How an Associate’s Summer Shaped the Trajectory of Their Career
Let’s Meet Johnna Harrison!
It’s Summer 2000 and it’s the first day of BISM’s summer program and the room is full of nervous, yet excited teenagers ready to kick off the summer festivities. As the group begins learning about the various summer activities that lay ahead, there are expressions of mixed emotions. It was one student’s displeasure that became a vocal proclamation. “I will never get on a boat. I’m afraid of falling in the water. And besides, I am Blind! How am I supposed to get on a boat and go sailing?”
Johnna Harrison, one of our BISM staff members at the time, knew this was nothing but fear and was determined to show this student that being Blind didn’t mean she couldn’t participate in “normal” activities.
Johnna became a member of the BISM team that summer of 2000 when she was first hired to work as a counselor for our summer youth program. In her role, she had the chance to work with a group of teenagers between the ages of 16 – 21. It was during this time she learned how important these programs were to shape a teenager’s perception about their blindness. She noticed during the first half of that summer the students were full of “ I can’t” and “ I won’t, but by the end of the program, students had more confidence and stronger sense of independence. Even the student who swore she would not go sailing, boarded a boat, and had the experience of a lifetime.

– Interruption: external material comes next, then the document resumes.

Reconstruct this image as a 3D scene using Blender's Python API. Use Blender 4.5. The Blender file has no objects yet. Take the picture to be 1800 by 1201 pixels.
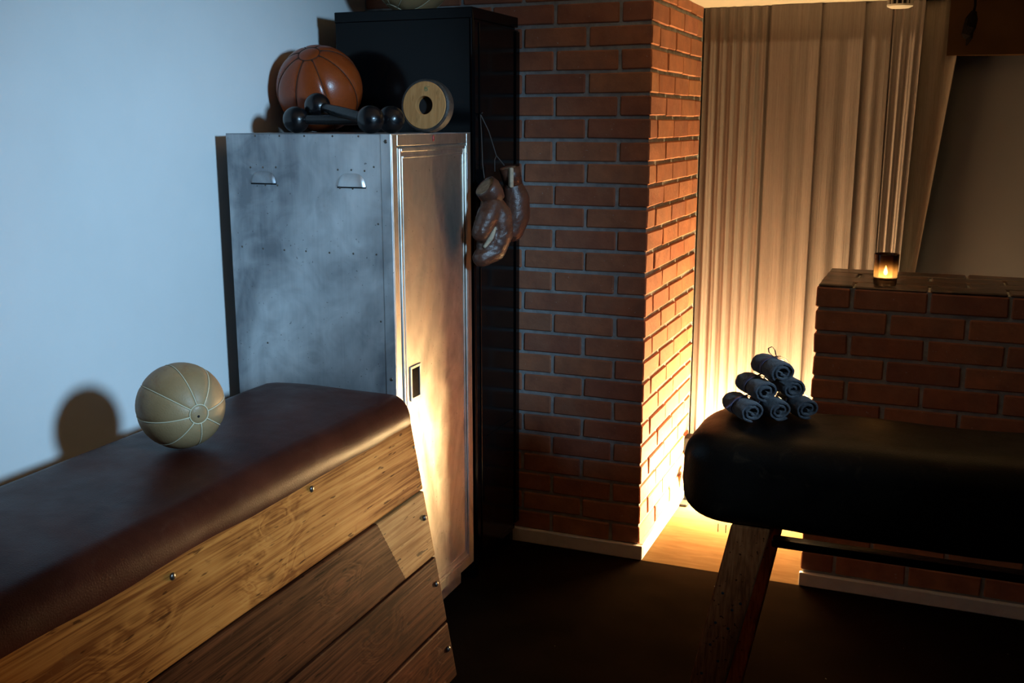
import bpy, bmesh, math, random
from mathutils import Vector, Matrix, noise

S = bpy.context.scene
COL = S.collection
random.seed(7)
R = math.radians

# ------------------------------------------------------------------ camera
cam = bpy.data.cameras.new('camera')
cam.sensor_width = 36.0
cam.lens = 36.0 * 1835.8 / 1800.0
cam.clip_start = 0.02
camo = bpy.data.objects.new('camera', cam)
camo.location = (0, 0, 1.70)
camo.rotation_euler = (R(90 - 11.838), 0, R(22.018))
COL.objects.link(camo)
S.camera = camo

# ------------------------------------------------------------------ world, daylight spot, exposure
W = bpy.data.worlds.new('World')
S.world = W
W.use_nodes = True
bg = W.node_tree.nodes['Background']
bg.inputs['Color'].default_value = (0.30, 0.50, 0.75, 1)
bg.inputs['Strength'].default_value = 0.008

S.view_settings.view_transform = 'Standard'
S.view_settings.look = 'None'
S.view_settings.gamma = 1.0
S.view_settings.use_curve_mapping = False
S.view_settings.exposure = 0.0
S.cycles.caustics_reflective = False
S.cycles.caustics_refractive = False

sp = bpy.data.lights.new('blue_spotlight', 'SPOT')
sp.energy = 620
sp.color = (0.40, 0.70, 1.0)
sp.spot_size = R(46)
sp.spot_blend = 1.0
sp.shadow_soft_size = 0.19
spo = bpy.data.objects.new('blue_spotlight', sp)
spo.location = (1.62, 0.86, 2.14)
d = Vector((-2.05, 2.72, 1.12)) - Vector(spo.location)
spo.rotation_euler = d.to_track_quat('-Z', 'Y').to_euler()
COL.objects.link(spo)


# ------------------------------------------------------------------ node helpers
def new_mat(name):
    m = bpy.data.materials.new(name)
    m.use_nodes = True
    nt = m.node_tree
    b = nt.nodes['Principled BSDF']
    return m, nt, b


def N(nt, t, **kw):
    n = nt.nodes.new(t)
    for k, v in kw.items():
        setattr(n, k, v)
    return n


def coord(nt, scale=(1, 1, 1), out='Object', rot=(0, 0, 0)):
    tc = N(nt, 'ShaderNodeTexCoord')
    mp = N(nt, 'ShaderNodeMapping')
    mp.inputs['Scale'].default_value = scale
    mp.inputs['Rotation'].default_value = rot
    nt.links.new(tc.outputs[out], mp.inputs['Vector'])
    return mp.outputs['Vector']


def tex(nt, vec, scale, detail=4, rough=0.55, dist=0.0):
    n = N(nt, 'ShaderNodeTexNoise')
    n.inputs['Scale'].default_value = scale
    n.inputs['Detail'].default_value = detail
    n.inputs['Roughness'].default_value = rough
    n.inputs['Distortion'].default_value = dist
    nt.links.new(vec, n.inputs['Vector'])
    return n.outputs['Fac']


def ramp(nt, fac, stops):
    r = N(nt, 'ShaderNodeValToRGB')
    el = r.color_ramp.elements
    while len(el) < len(stops):
        el.new(0.5)
    for e, (p, c) in zip(el, stops):
        e.position = p
        e.color = (c[0], c[1], c[2], 1) if not isinstance(c, (int, float)) else (c, c, c, 1)
    nt.links.new(fac, r.inputs['Fac'])
    return r.outputs['Color']


def mix(nt, fac, a, b, mode='MIX'):
    m = N(nt, 'ShaderNodeMix', data_type='RGBA', blend_type=mode)
    for s, v in ((0, fac), (6, a), (7, b)):
        if isinstance(v, (int, float)):
            m.inputs[s].default_value = v
        elif isinstance(v, (tuple, list)):
            m.inputs[s].default_value = (*v, 1)
        else:
            nt.links.new(v, m.inputs[s])
    return m.outputs[2]


def math_n(nt, op, a, b=None):
    m = N(nt, 'ShaderNodeMath', operation=op)
    for i, v in enumerate((a, b)):
        if v is None:
            continue
        if isinstance(v, (int, float)):
            m.inputs[i].default_value = v
        else:
            nt.links.new(v, m.inputs[i])
    return m.outputs[0]


def bump(nt, b, h, strength=0.3, dist=0.01):
    n = N(nt, 'ShaderNodeBump')
    n.inputs['Strength'].default_value = strength
    n.inputs['Distance'].default_value = dist
    nt.links.new(h, n.inputs['Height'])
    nt.links.new(n.outputs['Normal'], b.inputs['Normal'])


def setc(nt, b, c):
    if isinstance(c, (tuple, list)):
        b.inputs['Base Color'].default_value = (*c, 1)
    else:
        nt.links.new(c, b.inputs['Base Color'])


M = {}


def simple(name, col, rough=0.5, metal=0.0, var=0.0, scale=20, bmp=0.0, bscale=60, coat=0.0, spec=0.5):
    m, nt, b = new_mat(name)
    b.inputs['Roughness'].default_value = rough
    b.inputs['Metallic'].default_value = metal
    b.inputs['Coat Weight'].default_value = coat
    b.inputs['Specular IOR Level'].default_value = spec
    v = coord(nt)
    if var > 0:
        f = tex(nt, v, scale)
        lo = tuple(max(0, c * (1 - var)) for c in col)
        hi = tuple(min(1, c * (1 + var)) for c in col)
        setc(nt, b, ramp(nt, f, [(0.3, lo), (0.7, hi)]))
    else:
        setc(nt, b, col)
    if bmp > 0:
        bump(nt, b, tex(nt, v, bscale, 3), bmp, 0.004)
    M[name] = m
    return m


def brick_mat(name, stops, rough=0.85, coat=0.0, spec=0.3):
    m, nt, b = new_mat(name)
    oi = N(nt, 'ShaderNodeObjectInfo')
    c1 = ramp(nt, oi.outputs['Random'], stops)
    v = coord(nt)
    # offset by random so alike bricks differ
    add = N(nt, 'ShaderNodeVectorMath', operation='ADD')
    sc = N(nt, 'ShaderNodeVectorMath', operation='SCALE')
    comb = N(nt, 'ShaderNodeCombineXYZ')
    for i in range(3):
        nt.links.new(oi.outputs['Random'], comb.inputs[i])
    nt.links.new(comb.outputs[0], sc.inputs[0])
    sc.inputs['Scale'].default_value = 37.0
    nt.links.new(v, add.inputs[0])
    nt.links.new(sc.outputs[0], add.inputs[1])
    vv = add.outputs[0]
    f = tex(nt, vv, 14, 5, 0.6)
    col = mix(nt, ramp(nt, f, [(0.35, 0.0), (0.75, 0.55)]), c1, (0.16, 0.07, 0.055))
    f2 = tex(nt, vv, 9, 3, 0.5)
    col = mix(nt, ramp(nt, f2, [(0.52, 0.0), (0.8, 0.5)]), col, (0.36, 0.19, 0.12))
    fl = tex(nt, vv, 90, 2, 0.5)
    col = mix(nt, ramp(nt, fl, [(0.72, 0.0), (0.76, 0.6)]), col, (0.5, 0.45, 0.4))
    setc(nt, b, col)
    b.inputs['Roughness'].default_value = rough
    b.inputs['Coat Weight'].default_value = coat
    b.inputs['Coat Roughness'].default_value = 0.25
    b.inputs['Specular IOR Level'].default_value = spec
    bump(nt, b, tex(nt, vv, 55, 4, 0.65), 0.35, 0.006)
    M[name] = m


brick_mat('brick', [(0.0, (0.39, 0.145, 0.078)), (0.35, (0.48, 0.20, 0.105)), (0.6, (0.35, 0.135, 0.083)), (0.85, (0.52, 0.235, 0.12)), (1.0, (0.42, 0.17, 0.105))])
brick_mat('glazed_brick', [(0.0, (0.022, 0.017, 0.015)), (1.0, (0.045, 0.033, 0.027))], rough=0.35, coat=0.3, spec=0.4)
simple('mortar', (0.33, 0.345, 0.35), 0.95, var=0.25, scale=25, bmp=0.6, bscale=90, spec=0.2)
simple('wall_paint', (0.80, 0.81, 0.80), 0.75, var=0.03, scale=3, bmp=0.08, bscale=120, spec=0.25)
simple('ceiling_paint', (0.36, 0.32, 0.27), 0.8, var=0.03, scale=5, spec=0.2)
simple('skirting_paint', (0.80, 0.80, 0.78), 0.4, var=0.06, scale=30, bmp=0.1, bscale=40)
simple('grey_plaster', (0.062, 0.060, 0.070), 0.85, var=0.06, scale=2)
simple('dark_ceiling', (0.30, 0.28, 0.26), 0.8, var=0.1, scale=5, spec=0.1)
simple('dark_lintel', (0.020, 0.010, 0.005), 0.9, spec=0.0, var=0.2, scale=6)
simple('black_gloss', (0.0022, 0.0025, 0.003), 0.14, bmp=0.015, bscale=12, spec=0.18)
simple('black_iron', (0.004, 0.004, 0.005), 0.26, var=0.5, scale=40, bmp=0.25, bscale=70)
simple('black_plastic', (0.006, 0.006, 0.006), 0.6, spec=0.1)
simple('dark_hole', (0.004, 0.004, 0.005), 0.9)
simple('white_plastic', (0.34, 0.32, 0.29), 0.5, spec=0.2)
simple('bolt_steel', (0.16, 0.13, 0.11), 0.35, metal=0.9, var=0.4, scale=90)
simple('thread', (0.62, 0.55, 0.38), 0.8)
simple('dark_thread', (0.05, 0.018, 0.008), 0.8)
simple('lining', (0.42, 0.33, 0.23), 0.85, var=0.25, scale=60)
simple('cord', (0.06, 0.05, 0.045), 0.8)
simple('ribbon', (0.07, 0.07, 0.13), 0.35, var=0.2, scale=60)
simple('black_ribbon', (0.02, 0.02, 0.03), 0.4)
simple('wax', (0.8, 0.68, 0.48), 0.5)
simple('wick', (0.02, 0.02, 0.02), 0.9)
simple('green_ink', (0.06, 0.16, 0.07), 0.8)
simple('red_enamel', (0.35, 0.03, 0.02), 0.4)
simple('dark_tassel', (0.004, 0.003, 0.003), 0.9, spec=0.0, bmp=0.5, bscale=60)
simple('pencil', (0.09, 0.06, 0.06), 0.7)


# dark floor
m, nt, b = new_mat('dark_floor')
v = coord(nt)
f = tex(nt, v, 3.0, 6, 0.6)
c = ramp(nt, f, [(0.3, (0.005, 0.0033, 0.0022)), (0.7, (0.011, 0.0067, 0.0042))])
sp1 = tex(nt, v, 60, 2, 0.5)
c = mix(nt, ramp(nt, sp1, [(0.77, 0.0), (0.79, 0.7)]), c, (0.22, 0.21, 0.2))
setc(nt, b, c)
nt.links.new(ramp(nt, tex(nt, v, 6, 4), [(0.3, 0.55), (0.7, 0.8)]), b.inputs['Roughness'])
b.inputs['Specular IOR Level'].default_value = 0.0
bump(nt, b, tex(nt, v, 25, 4), 0.15, 0.004)
M['dark_floor'] = m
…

Following the summer program, Johnna found permanent employment at BISM and began her BISM journey in a variety of positions and roles. She served as a job coach and youth program coordinator in the Independence Training and Rehabilitation Department, spent time as an administrator in the Human Resources Department, and most recently worked diligently up the ranks to become BISM’s Operations Trainer in our Sewing Department. Through all these differing roles, Johnna has continued encouraging others to push beyond their comfort level, which has caused her to also push past her own comfort level. As an Operations Trainer, Johnna encounters Associates who sometimes don’t believe they can complete a task due to their blindness. She knows this is not the case and it has been her mission to help shift these perceptions and teach them that they can do it.

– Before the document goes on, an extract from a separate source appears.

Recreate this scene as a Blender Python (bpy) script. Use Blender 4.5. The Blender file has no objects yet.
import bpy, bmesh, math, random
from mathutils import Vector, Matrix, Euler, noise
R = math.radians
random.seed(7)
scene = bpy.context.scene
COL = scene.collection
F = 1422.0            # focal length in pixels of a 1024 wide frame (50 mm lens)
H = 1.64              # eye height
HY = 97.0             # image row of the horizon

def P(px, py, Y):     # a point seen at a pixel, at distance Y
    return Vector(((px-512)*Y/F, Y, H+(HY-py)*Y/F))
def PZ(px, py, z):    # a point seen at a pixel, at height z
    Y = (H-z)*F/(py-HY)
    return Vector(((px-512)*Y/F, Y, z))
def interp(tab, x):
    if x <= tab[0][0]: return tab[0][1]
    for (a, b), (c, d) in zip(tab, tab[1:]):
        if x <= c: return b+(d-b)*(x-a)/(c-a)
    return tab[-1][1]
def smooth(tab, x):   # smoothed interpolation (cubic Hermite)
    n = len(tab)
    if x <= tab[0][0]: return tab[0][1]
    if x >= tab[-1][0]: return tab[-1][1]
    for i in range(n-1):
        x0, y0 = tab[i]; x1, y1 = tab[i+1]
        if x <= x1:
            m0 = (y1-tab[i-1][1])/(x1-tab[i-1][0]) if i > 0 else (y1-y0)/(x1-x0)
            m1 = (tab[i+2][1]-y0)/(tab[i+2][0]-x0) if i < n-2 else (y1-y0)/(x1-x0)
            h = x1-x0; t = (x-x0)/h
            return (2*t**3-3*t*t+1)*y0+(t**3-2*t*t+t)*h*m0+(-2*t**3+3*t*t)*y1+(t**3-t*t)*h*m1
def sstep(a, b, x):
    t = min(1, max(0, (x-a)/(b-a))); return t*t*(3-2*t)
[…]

In her current role, Johnna also works to explore new and innovative ways to make the process of sewing more accessible for all Associates. Her belief that everyone should be trained in all parts of the process despite their blindness is necessary to shattering barriers around negative perceptions about a person’s capabilities. Johnna is not afraid to explore new techniques or make mistakes. And most importantly she keeps a positive attitude and open mind until she gets the results she’s looking for.

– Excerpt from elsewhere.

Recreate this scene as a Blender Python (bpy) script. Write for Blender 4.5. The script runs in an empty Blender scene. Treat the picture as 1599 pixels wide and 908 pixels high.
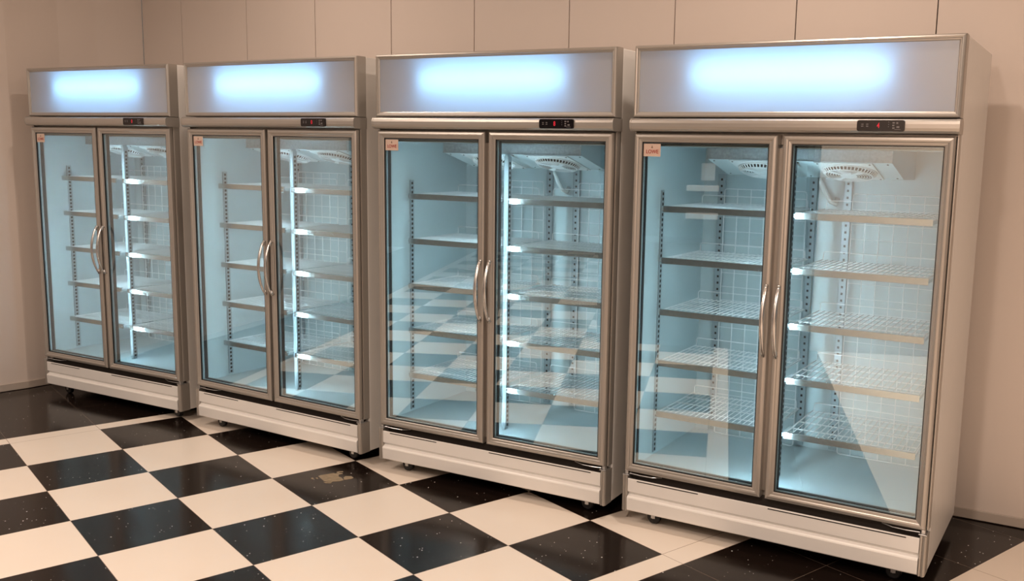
import bpy, bmesh, math
from mathutils import Vector, Matrix

sc = bpy.context.scene
C = sc.collection

# ---------------------------------------------------------------- camera
W, H = 1599.0, 908.0
F_PX, PX, PY = 1487.07956, 93.5963, 2.30274
YAW, PITCH, ROLL = -0.69927, -0.14805, 0.02075
cam_d = bpy.data.cameras.new('camera')
cam = bpy.data.objects.new('camera', cam_d)
C.objects.link(cam)
fw = Vector((-math.sin(YAW), math.cos(YAW), 0)); rt = Vector((math.cos(YAW), math.sin(YAW), 0)); up = Vector((0, 0, 1))
f2 = fw * math.cos(PITCH) + up * math.sin(PITCH)
u2 = -fw * math.sin(PITCH) + up * math.cos(PITCH)
r3 = rt * math.cos(ROLL) + u2 * math.sin(ROLL)
u3 = -rt * math.sin(ROLL) + u2 * math.cos(ROLL)
m = Matrix((r3, u3, -f2)).transposed().to_4x4()
m.translation = Vector((-0.85482, -5.571, 1.58486))
cam.matrix_world = m
cam_d.sensor_width = 36.0
cam_d.lens = F_PX / W * 36.0
cam_d.shift_x = -PX / W
cam_d.shift_y = PY / W
cam_d.clip_start = 0.05
sc.camera = cam

# ---------------------------------------------------------------- view, world, lamps
sc.view_settings.view_transform = 'Standard'
sc.view_settings.look = 'None'
sc.view_settings.exposure = 0.14
sc.view_settings.gamma = 1.0
sc.view_settings.use_curve_mapping = False
sc.cycles.use_denoising = True
sc.cycles.max_bounces = 10
sc.cycles.transparent_max_bounces = 16
sc.cycles.glossy_bounces = 5
sc.cycles.sample_clamp_indirect = 4.0
sc.cycles.caustics_reflective = False

w = bpy.data.worlds.new('world'); sc.world = w; w.use_nodes = True
w.node_tree.nodes['Background'].inputs[0].default_value = (1.0, 0.83, 0.70, 1)
w.node_tree.nodes['Background'].inputs[1].default_value = 0.11

def disk_lamp(name, loc, energy, size, col=(1.0, 0.81, 0.675), aim=None, spread=170):
    d = bpy.data.lights.new(name, 'AREA'); d.shape = 'DISK'; d.size = size
    d.energy = energy; d.color = col; d.spread = math.radians(spread)
    o = bpy.data.objects.new(name, d); C.objects.link(o); o.location = loc
    if aim:
        o.rotation_euler = (Vector(aim) - Vector(loc)).to_track_quat('-Z', 'Y').to_euler()
    return o
disk_lamp('downlight_or_fill', (-1.38, -4.91, 3.0), 78, 0.16)
disk_lamp('downlight_or_fill', (0.85, -0.75, 3.3), 13, 0.12)
disk_lamp('downlight_or_fill', (1.75, -3.3, 3.3), 18, 0.12)
disk_lamp('downlight_or_fill', (-1.9, -1.2, 3.3), 78, 1.1)  # wide soft fill, no known fixture; added to lift shadows
disk_lamp('downlight_or_fill', (0.6, -6.6, 3.3), 72, 1.0)  # second soft fill added at the camera end, no known fixture
disk_lamp('downlight_or_fill', (-4.2, -0.9, 3.3), 50, 0.5)  # unseen fill lamp added over the far floor for general brightness

# ---------------------------------------------------------------- materials
def mat(name, col, rough=0.5, metal=0.0, spec=0.5, emit=None, estr=0.0):
    mt = bpy.data.materials.new(name); mt.use_nodes = True
    b = mt.node_tree.nodes['Principled BSDF']
    b.inputs['Base Color'].default_value = (*col, 1)
    b.inputs['Roughness'].default_value = rough
    b.inputs['Metallic'].default_value = metal
    b.inputs['Specular IOR Level'].default_value = spec
    if emit:
        b.inputs['Emission Color'].default_value = (*emit, 1)
        b.inputs['Emission Strength'].default_value = estr
    return mt

def add_noise(mt, scale, amount, stretch=(1, 1, 1), bump=0.0):
    """multiply the base colour by a faint procedural mottling, optionally bump"""
    nt = mt.node_tree; b = nt.nodes['Principled BSDF']
    tc = nt.nodes.new('ShaderNodeTexCoord'); mp = nt.nodes.new('ShaderNodeMapping')
    mp.inputs['Scale'].default_value = stretch
    nz = nt.nodes.new('ShaderNodeTexNoise'); nz.inputs['Scale'].default_value = scale; nz.inputs['Detail'].default_value = 4
    nt.links.new(tc.outputs['Object'], mp.inputs[0]); nt.links.new(mp.outputs[0], nz.inputs['Vector'])
    mx = nt.nodes.new('ShaderNodeMix'); mx.data_type = 'RGBA'; mx.blend_type = 'MULTIPLY'; mx.inputs[0].default_value = 1
    mr = nt.nodes.new('ShaderNodeMapRange')
    mr.inputs['To Min'].default_value = 1 - amount; mr.inputs['To Max'].default_value = 1 + amount
    nt.links.new(nz.outputs['Fac'], mr.inputs['Value'])
    mx.inputs[6].default_value = b.inputs['Base Color'].default_value
    nt.links.new(mr.outputs[0], mx.inputs[7]); nt.links.new(mx.outputs[2], b.inputs['Base Color'])
    if bump:
        bp = nt.nodes.new('ShaderNodeBump'); bp.inputs['Strength'].default_value = bump; bp.inputs['Distance'].default_value = 0.001
        nt.links.new(nz.outputs['Fac'], bp.inputs['Height']); nt.links.new(bp.outputs[0], b.inputs['Normal'])
    return mt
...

Reflecting on her time at BISM, Johnna owes a huge part of her success to that one summer in 2000. She has experienced first-hand the impact the youth program has had, not only on the participants who go through the program, but the counselors as well. As a counselor, it was her job to teach her students, but she also left learning just as much as they did. These are lessons she has continued to revisit throughout her career. Lessons that reshape and transform as she encounters new challenges. Through it all though, one lesson has stayed consistent throughout her tenure here at BISM and that being Blind shouldn’t be a reason why you can’t do something.